Qassem Soleimani was the head of Iran’s elite Quds Force and the mastermind of its regional security strategy. He was killed early Friday near the Baghdad international airport along with senior Iraqi militants in an airstrike ordered by President Donald Trump. The attack has caused regional tensions to soar and tested the US alliance with Iraq. Fearing escalation, the British Navy has committed to escort every UK-flagged ship across the Straits of Hormuz.

Showing no signs of seeking to reduce tensions, the US president has since issued a stern threat to Iran on Twitter, saying that the US has targeted 52 Iranian sites that it would strike if Iran attacks Americans or US assets in response to the US drone strike that killed Soleimani. He later added that the US will use ‘new’ equipment to strike Iran.

The attack took Washington and its allies, mainly Saudi Arabia and Israel, into uncharted territory in their confrontation with Iran and its proxy militias across the region.

Read: Pope calls for dialogue and restraint amid growing US-Iran tensions

France stepped up diplomatic initiatives on Saturday to ease tensions. French President Emmanuel Macron talked with Iraq President Barham Salih, Macron’s office said.
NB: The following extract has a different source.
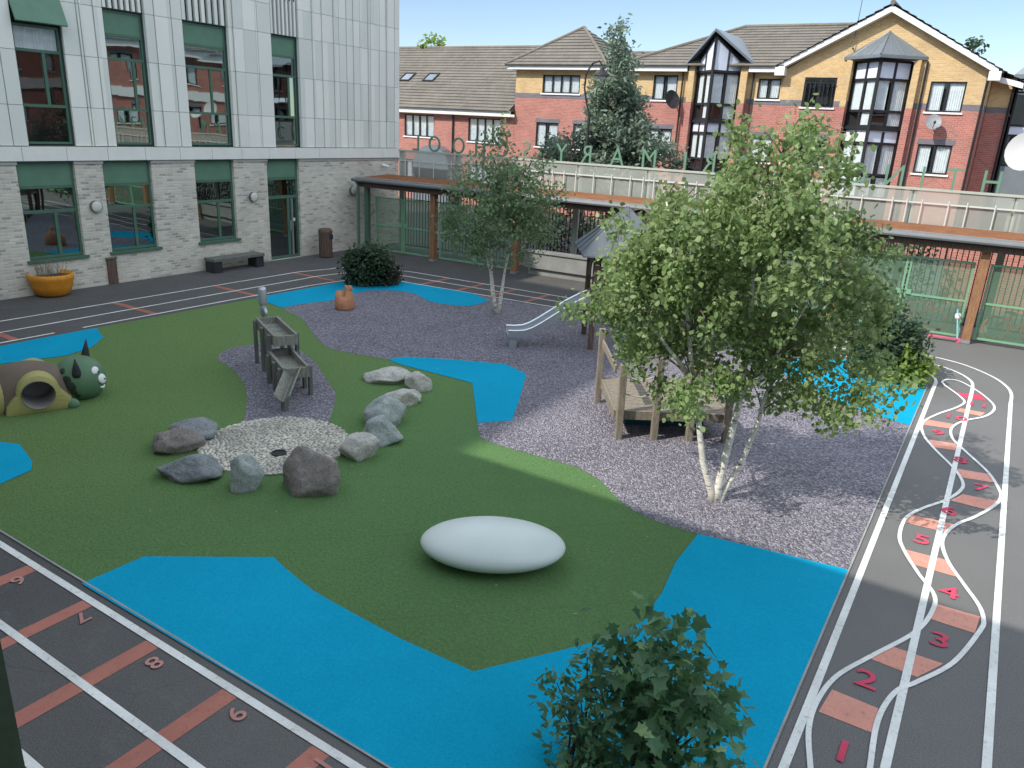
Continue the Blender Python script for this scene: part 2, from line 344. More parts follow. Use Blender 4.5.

Gholamali Abuhamzeh, a senior commander of the Revolutionary Guards, said Tehran would punish Americans “wherever they are in reach”, and raised the prospect of possible attacks on ships in the Gulf.

Iraq’s Kataib Hezbollah militia warned Iraqi security forces to stay away from US bases in Iraq, “by a distance not less than a thousand metres starting Sunday evening,” reported Lebanese al-Mayadeen TV, which is close to Lebanon’s Hezbollah.